October 13, 2015 -- [RUSH TRANSCRIPT. COPY MAY NOT BE FINAL AND MAY BE UPDATED.]

JIM STEWART, BARK RIVER KNIVES: Hello, everybody. I am Jim Stewart from Bark River Knives, and we're going to do another walkthrough for the week of the October Thirteenth.

This is our version of the competition knife. Most people are calling it a battle cleaver now. And it's very solid in the hand. It's very -- it's actually, for its weight, it's very quick, very deft, and of course, this is razor, razor sharp. Check out that spine. Look how thick that thing is. I think that's two-seventy, on the spine? Or maybe it's two-fifty, I don't know. I haven't measured it just yet. Because every single one of these is absolutely hand-convex-ground, from straight bar stock. This isn't -- doesn't really go through our normal pipeline, so every single one of these has a perfect convex all the way down, by hand from straight bar stock.

There are only seventy of these, but in that seventy is a large variety of different handle materials. Of course, we have Micartas -- green canvas, black canvas -- but we also have double-dyes.

You have Skittles expertly hand-grinding one of these beautiful knives. Hasn't sharpened it yet, still making the shape. But look at that level of precision. He's going back and forth. Like a boss.

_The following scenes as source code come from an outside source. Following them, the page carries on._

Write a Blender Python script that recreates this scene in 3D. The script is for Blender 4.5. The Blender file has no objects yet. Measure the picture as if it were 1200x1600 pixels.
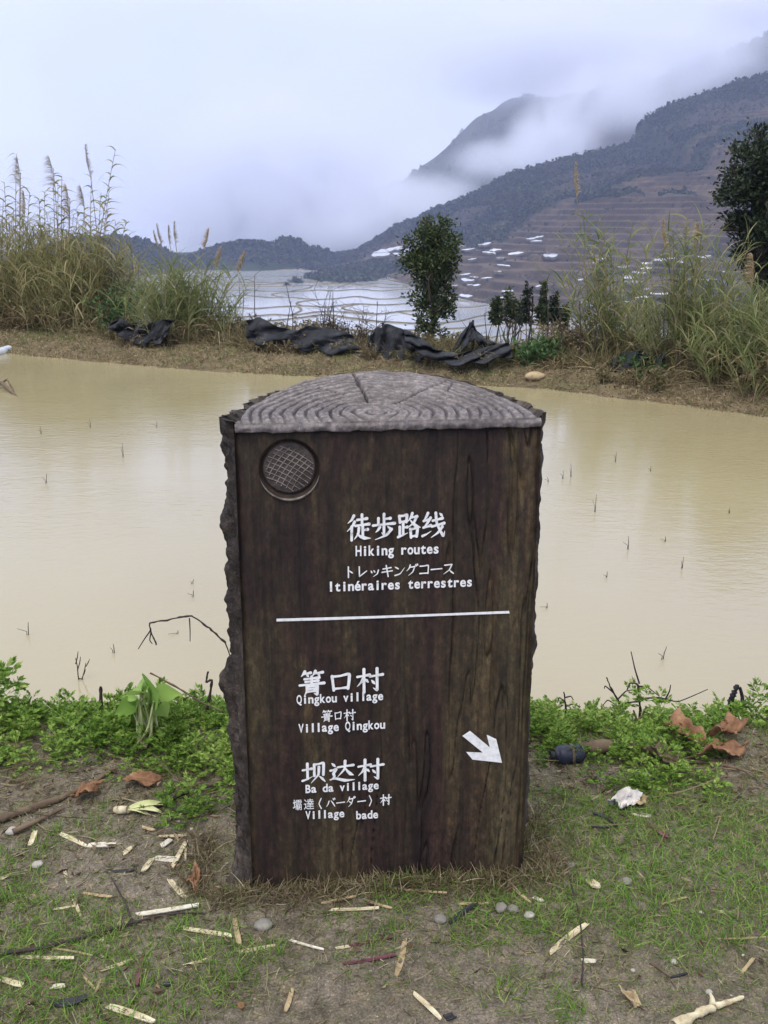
import bpy, bmesh, math, random
import numpy as np
from mathutils import Vector, Matrix

# ------------------------------------------------------------------ camera, sky, sun, exposure
SC = bpy.context.scene
COL = SC.collection
CAM_H = 1.55
PITCH = math.radians(16.0)
cam_d = bpy.data.cameras.new('camera')
cam_d.sensor_fit = 'VERTICAL'
cam_d.sensor_height = 36.0
cam_d.sensor_width = 27.0
cam_d.lens = 36.0
cam_d.clip_start = 0.05
cam_d.clip_end = 12000.0
cam = bpy.data.objects.new('camera', cam_d)
COL.objects.link(cam)
cam.location = (0, 0, CAM_H)
cam.rotation_euler = (math.radians(90) - PITCH, 0, 0)
SC.camera = cam

SUN_EL, SUN_AZ = math.radians(58), math.radians(205)     # high, behind the camera's left shoulder
W = bpy.data.worlds.new('World')
SC.world = W
W.use_nodes = True
wn, wl = W.node_tree.nodes, W.node_tree.links
wn.clear()
w_out = wn.new('ShaderNodeOutputWorld')
w_bg = wn.new('ShaderNodeBackground')
w_bg.inputs['Strength'].default_value = 0.1
w_sky = wn.new('ShaderNodeTexSky')
w_sky.sky_type = 'NISHITA'
w_sky.sun_disc = False
w_sky.sun_elevation = SUN_EL
w_sky.sun_rotation = SUN_AZ
w_co = wn.new('ShaderNodeTexCoord')
w_mp = wn.new('ShaderNodeMapping')
w_mp.inputs['Scale'].default_value = (1.0, 1.0, 1.9)
w_mp.inputs['Location'].default_value = (0.35, 0.1, 0.25)
w_no = wn.new('ShaderNodeTexNoise')
w_no.inputs['Scale'].default_value = 1.7
w_no.inputs['Detail'].default_value = 5.0
w_no.inputs['Roughness'].default_value = 0.5
w_rp = wn.new('ShaderNodeValToRGB')
w_rp.color_ramp.elements[0].position = 0.34
w_rp.color_ramp.elements[0].color = (0.45, 0.52, 0.97, 1)
w_rp.color_ramp.elements[1].position = 0.64
w_rp.color_ramp.elements[1].color = (0.74, 0.81, 1.02, 1)
w_sc = wn.new('ShaderNodeVectorMath')
w_sc.operation = 'SCALE'
w_sc.inputs['Scale'].default_value = 9.6
w_mx = wn.new('ShaderNodeMix')
w_mx.data_type = 'RGBA'
w_mx.inputs['Factor'].default_value = 0.92
wl.new(w_co.outputs['Generated'], w_mp.inputs['Vector'])
wl.new(w_mp.outputs['Vector'], w_no.inputs['Vector'])
wl.new(w_no.outputs['Fac'], w_rp.inputs['Fac'])
# an overcast sky is brighter and whiter overhead than near the horizon
w_sx = wn.new('ShaderNodeSeparateXYZ')
w_el = wn.new('ShaderNodeMapRange')
w_el.interpolation_type = 'SMOOTHSTEP'
w_el.inputs['From Min'].default_value = 0.24
w_el.inputs['From Max'].default_value = 0.85
w_zen = wn.new('ShaderNodeMix')
w_zen.data_type = 'RGBA'
w_zen.inputs['B'].default_value = (1.34, 1.34, 1.32, 1)
wl.new(w_co.outputs['Generated'], w_sx.inputs['Vector'])
wl.new(w_sx.outputs['Z'], w_el.inputs['Value'])
wl.new(w_el.outputs['Result'], w_zen.inputs['Factor'])
wl.new(w_rp.outputs['Color'], w_zen.inputs['A'])
wl.new(w_zen.outputs['Result'], w_sc.inputs[0])
wl.new(w_sky.outputs['Color'], w_mx.inputs['A'])
wl.new(w_sc.outputs['Vector'], w_mx.inputs['B'])
wl.new(w_mx.outputs['Result'], w_bg.inputs['Color'])
wl.new(w_bg.outputs['Background'], w_out.inputs['Surface'])

sun_d = bpy.data.lights.new('sun', 'SUN')
sun_d.energy = 1.5
sun_d.angle = math.radians(25)
sun_d.color = (1.0, 0.95, 0.86)
sun = bpy.data.objects.new('sun', sun_d)
COL.objects.link(sun)
_sd = Vector((math.sin(SUN_AZ) * math.cos(SUN_EL), math.cos(SUN_AZ) * math.cos(SUN_EL), math.sin(SUN_EL)))
sun.rotation_euler = (-_sd).to_track_quat('-Z', 'Y').to_euler()
sun.location = (-5, -10, 20)

SC.view_settings.view_transform = 'Standard'
SC.view_settings.look = 'None'
SC.view_settings.exposure = 0.48
SC.view_settings.gamma = 1.0
SC.view_settings.use_curve_mapping = False
SC.cycles.use_denoising = True
SC.cycles.max_bounces = 8
SC.cycles.diffuse_bounces = 3
SC.cycles.glossy_bounces = 3
SC.cycles.transmission_bounces = 3
SC.cycles.volume_bounces = 5
SC.cycles.transparent_max_bounces = 12
SC.cycles.volume_max_steps = 64

# ------------------------------------------------------------------ helpers
rng = np.random.default_rng(11)
random.seed(5)
F = 1600.0
CP, SP = math.cos(PITCH), math.sin(PITCH)


def ray(px, py):
    x = (px - 600) / F
    y = -(py - 800) / F
    return np.array([x, CP + y * SP, -SP + y * CP])


def on_z(px, py, z=0.0):
    d = ray(px, py)
    return np.array([0, 0, CAM_H]) + d * ((z - CAM_H) / d[2])


def on_y(px, py, Y):
    d = ray(px, py)
    return np.array([0, 0, CAM_H]) + d * (Y / d[1])


def sstep(a, b, x):
    t = np.clip((x - a) / (b - a), 0, 1)
    return t * t * (3 - 2 * t)


def _h(ix, iy, s):
    n = (ix * 374761393 + iy * 668265263 + s * 1274126177) & 0xFFFFFFFF
    n = ((n ^ (n >> 13)) * 1103515245) & 0xFFFFFFFF
    n = ((n ^ (n >> 16)) * 2246822519) & 0xFFFFFFFF
    return ((n ^ (n >> 15)) & 0xFFFF) / 65535.0


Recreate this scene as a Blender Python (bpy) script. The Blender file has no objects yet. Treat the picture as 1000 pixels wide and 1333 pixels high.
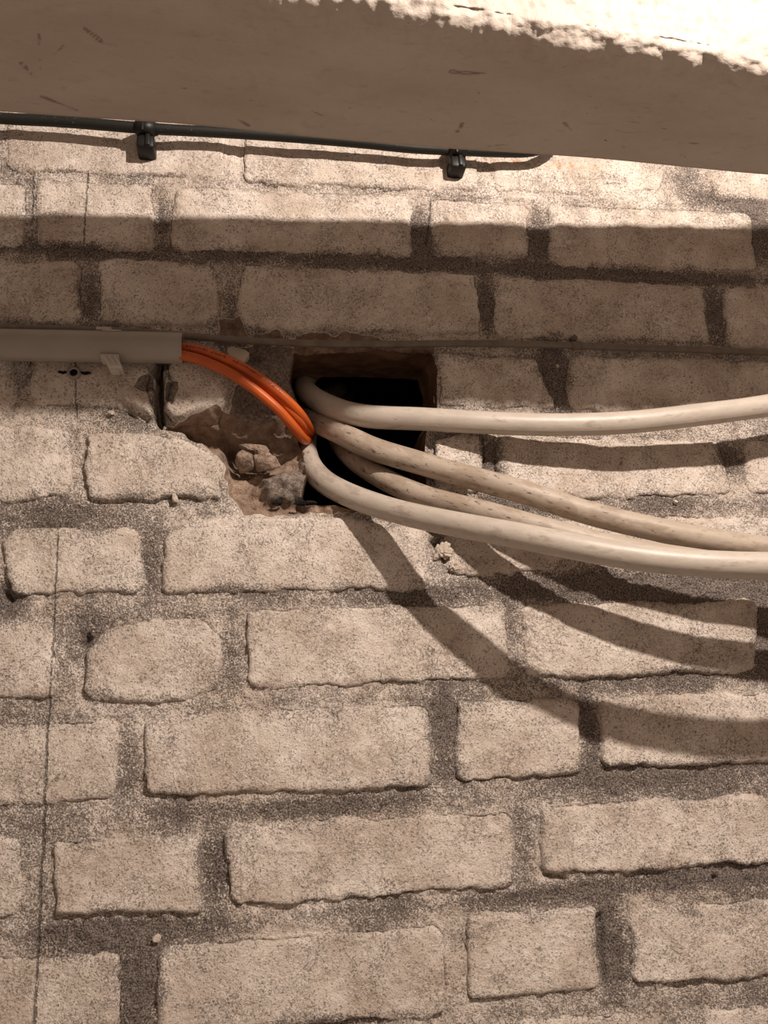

And back to the variety that we have. This is black linen, and then again, with mesquite burl. And every single one of these handles is hand-ground from just two solid blocks. But they all have ergonomic shapes. And this is our double palm swell. Done completely by hand.

For the battle cleavers, we are making our own sheaths from, from scratch by these, so these are all hand-cut. Again there's only seventy of these so it's not an incredibly difficult run, but check out the work that goes into some of these.